The instructors said nobody can predict what sort of situation they will be in. An armed citizen might have to make a shot up close or at long distance, at home or in a crowded store. Kang said you should pay attention to your surroundings at all times. Not only does this help you identify potential threats, it gives you information you might need when seconds count.

“In the food court, where there are a lot of people still sitting around eating, or walking and moving around, there’s a lot of moving parts, being able to understand and get a clear picture of what’s in front of you,” he said. “Take a panoramic view and assess everything.”

Carrying a gun for self-defense brings with it a thicket of legal responsibilities. Ben Jaffe, a defense lawyer who specializes in firearm cases, said state law requires you to use a level of force that’s proportionate to the threat. Simply feeling threatened by erratic behavior, for example, does not justify using deadly force. You also have to stop shooting as soon as the danger has passed, even if it’s simply because your attacker is running away. Additionally, Jaffe said hitting an innocent bystander carries significant potential civil or criminal liabilities.
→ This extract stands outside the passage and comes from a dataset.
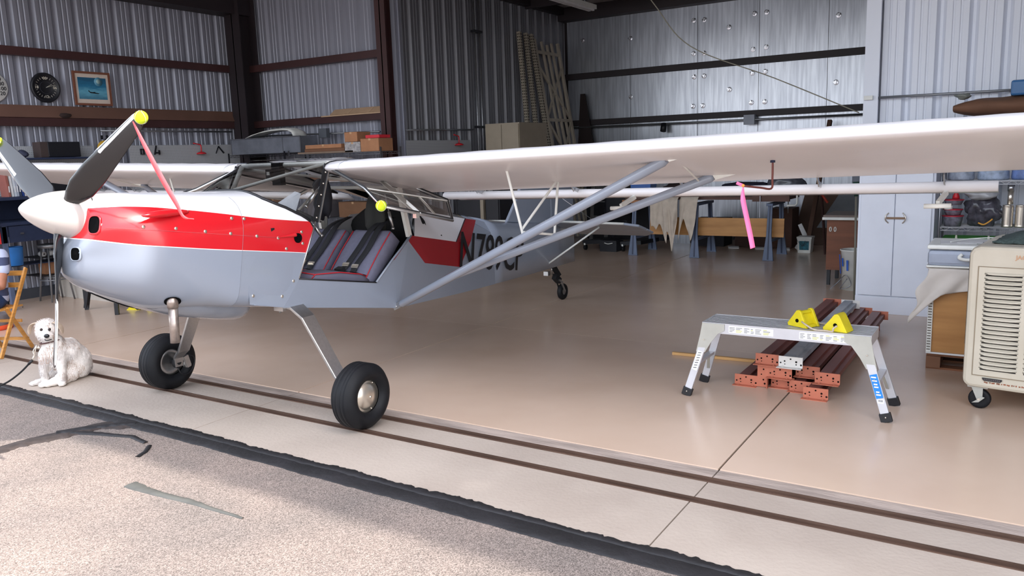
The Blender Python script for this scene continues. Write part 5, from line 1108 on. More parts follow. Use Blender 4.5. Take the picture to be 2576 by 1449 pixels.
b = MB(); b.bar((-11.66, 7.06, 2.28), (-11.64, 7.06, 2.14), .02, .035).bar((-11.66, 6.98, 2.28), (-11.66, 6.98, 2.22), .02, .03).bar((-11.65, 7.02, 2.22), (-11.65, 7.10, 2.22), .02, .02).bar((-11.64, 7.06, 2.16), (-11.64, 7.09, 2.03), .03, .045); b.build('bracket', m_blk, rl)
def lamp(loc, ax, label):
    t = thing('clamp_lamp', label, 'lamp', loc); mm = mat('red lamp enamel', (206, 40, 50), rough=.4); x, y, z = loc
    d = Vector((0, 1, 0)) if ax == 'y' else Vector((.3, 1, 0)).normalized()
    MB(True).tube(spl([Vector(loc) + Vector((0, 0, .02)), Vector(loc) + Vector((0, 0, .13)), Vector(loc) + Vector((0, 0, .15)) - d * .04, Vector(loc) + Vector((0, 0, .17)) - d * .14], 4), .010, 8).build('arm', mm, t)
    MB(True).lathe([(.001, .03), (.04, .025), (.075, .005), (.08, -.01), (.07, -.01)], c=loc, n=20).build('shade', mm, t)
lamp((-11.63, 8.67, 1.985), 'y', 'red clamp lamp on the left wall above the far wing'); lamp((-8.2, 11.3, 1.99), 'y', 'red clamp lamp by the inner side wall above the wing root')
for i, (y, kind, lb) in enumerate(((7.62, 0, 'small black square tool on the long pegboard'), (7.86, 1, 'black upright tool on the long pegboard beside the square one'), (9.05, 2, 'black A-shaped strap on the long pegboard near the corner'))):
    b = MB(); x = -11.68
    if kind == 0: b.box(x, x + .03, y - .03, y - .02, 1.99, 2.07).box(x, x + .03, y + .02, y + .03, 1.99, 2.07).box(x, x + .03, y - .03, y + .03, 2.06, 2.075).box(x, x + .03, y - .03, y + .03, 1.985, 1.995)
    elif kind == 1: b.bar((x + .01, y - .03, 1.98), (x + .01, y + .01, 2.12), .02, .018).box(x, x + .03, y - .03, y + .06, 2.0, 2.02).box(x, x + .03, y + .045, y + .06, 1.98, 2.05)
    else: b.bar((x + .01, y - .06, 1.98), (x + .01, y, 2.10), .01, .014).bar((x + .01, y, 2.10), (x + .01, y + .1, 1.985), .01, .022)
    b.build(('square_tool', 'hand_tool', 'hanging_strap')[i], m_blk, label=lb, cat='tool')
# bench hutch, cabinet and books
hb = thing('tool_bench', 'dark navy steel bench cabinet behind the propeller by the left wall', 'workbench', (-11.4, 5.6, 0))
MB().box(-11.8, -11.1, 4.6, 6.3, 1.42, 1.46).build('top_shelf', m_navy, hb); MB().box(-11.8, -11.75, 4.6, 6.3, .9, 1.42).build('back_panel', m_navy, hb); MB().box(-11.8, -10.95, 4.6, 6.3, 1.1, 1.14).build('worktop', m_navy, hb)
for k in range(3): d = MB().box(-11.0, -10.97, 4.62 + k * .56, 5.16 + k * .56, .88, 1.09).build('drawer', m_navy, hb); MB().box(-10.97, -10.955, 4.75 + k * .56, 4.79 + k * .56, .98, 1.0).build('knob', m_bright, d)
for y in (4.62, 5.12, 6.28): MB().box(-11.02, -10.97, y - .025, y + .025, 0, 1.12).build('post', mat('blue grey post', (86, 98, 124), rough=.5), hb)
for y in (4.62, 6.28): MB().box(-11.15, -11.12, y - .02, y + .02, 1.14, 1.42).build('post', m_navy, hb)
bx = [5.36, 5.40, 5.435, 5.465, 5.495, 5.53, 5.565, 5.60, 5.64, 5.68]; bc = [(150, 90, 80), (214, 214, 214), (200, 206, 214), (170, 176, 190), (60, 70, 90), (36, 62, 130), (216, 216, 220), (34, 54, 116), (60, 96, 190), (210, 210, 214)]
bl_ = ['brown book leftmost on the bench shelf', 'tall white binder second from the left of the bench books', 'pale binder third from the left of the bench books', 'grey binder fourth from the left of the bench books', 'dark slate book in the middle of the bench books', 'dark blue book just right of the slate one', 'thin white binder between two blue books', 'navy book right of the thin white binder', 'mid-blue book next to the rightmost binder', 'white binder at the right end of the bench books']
for i, y in enumerate(bx):
    h = .30 + .05 * ((i * 7) % 4) / 4; t = thing('book', bl_[i], 'book', (-11.3, y, 1.46), 'books on the bench shelf')
    mm = mat('book cover %d' % i, bc[i], rough=.6); b = MB().bar((-11.3, y, 1.462), (-11.3, y - .02, 1.46 + h), .2, .028 - .004 * (i % 2), up=(0, 1, 0)).build('cover', mm, t); MB().box(-11.199, -11.197, y - .010, y + .004, 1.52, 1.60).build('spine_label', m_ppr, b)
MB().box(-11.45, -11.2, 5.92, 6.28, 1.462, 1.72).build('black_case', m_blk, label='black equipment case on the bench shelf beside the books', cat='case')
lump((-11.3, 6.12, 1.755), (.1, .13, .035), 4, .3).build('paper_bundle', m_ppr, label='white crumpled bundle on top of the black equipment case', cat='bundle')
lump((-11.25, 5.9, 1.27), (.14, .26, .1), 5, .15).build('plastic_tub', mat('dusky tub', (66, 76, 104), rough=.4), label='dark blue-grey plastic tub on the bench worktop', cat='tub')
MB().box(-10.95, -10.93, 4.6, 5.05, .88, 1.28).build('red_sign', mat('red sheet', (222, 50, 56), rough=.5), label='red sheet hanging at the left photo edge in front of the bench', cat='sign')
MB(True).lathe([(.001, 0), (.09, 0), (.11, .24), (.112, .25), (.1, .25)], c=(-11.3, 5.36, .55), n=20).build('blue_tub', mat('bright blue plastic', (44, 128, 214), rough=.4), label='bright blue tub behind the seated person', cat='tub')
# low wall rack with rolls and a carton
wr2 = thing('wall_rack', 'low wire wall rack behind the bar stool', 'rack', (-11.6, 6.0, .3))
for z in (.345, .60, .53): MB().box(-11.8, -11.42, (5.2 if z == .53 else 5.72), 6.5, z - .015, z).build('shelf', m_blk if z != .53 else m_navy, wr2)
for y in (5.25, 6.48): MB().box(-11.44, -11.42, y, y + .02, 0, .6).build('post', m_blk, wr2)
cx_ = thing('carton', 'brown cardboard carton on the low wall rack behind the stool', 'box', (-11.6, 6.0, .345)); MB().box(-11.68, -11.5, 5.84, 6.16, .347, .512).build('body', m_card, cx_); MB().box(-11.499, -11.498, 5.98, 6.0, .347, .512).build('tape', m_card2, cx_)
for i, (y, lb) in enumerate(((5.82, 'paper roll at the left end of the wall rack'), (5.96, 'paper roll in the middle of the wall rack'), (6.12, 'paper roll at the right end of the wall rack'))):
    MB(True).lathe([(.012, -.05), (.036, -.05), (.036, .05), (.012, .05)], c=(-11.5, y, .637), axis='Y' if i % 2 else 'X', n=14).build('paper_roll', m_ppr, label=lb, cat='roll', group='paper rolls on the wall rack')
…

“Especially if there is some question about whether you needed to use deadly force, you could find yourself with a reckless homicide charge or an involuntary manslaughter charge,” said Jaffe.

Tindal and Kang echoed that sentiment.

Tindal said the four basic firearm safety rules–keep the gun pointed in a safe direction, treat all firearms as if they are loaded until ready to use, keep your finger off the trigger until ready to shoot, and know your target and what lies beyond–are essential if you have to shoot in self-defense.

“I can’t run for cover with my finger on the trigger and become startled or fall and accidentally shoot my gun or negligently shoot my gun. I’m responsible for that,” he said.

Tindal, Kang, and Jaffe all said training will help you make critical decisions on when or whether to shoot. Tindal and Kang said it’s a good idea to train with a variety of instructors. They said look over the instructor’s resume, talk to them ahead of time about your needs and ask them for a demonstration of the things you want to be able to do.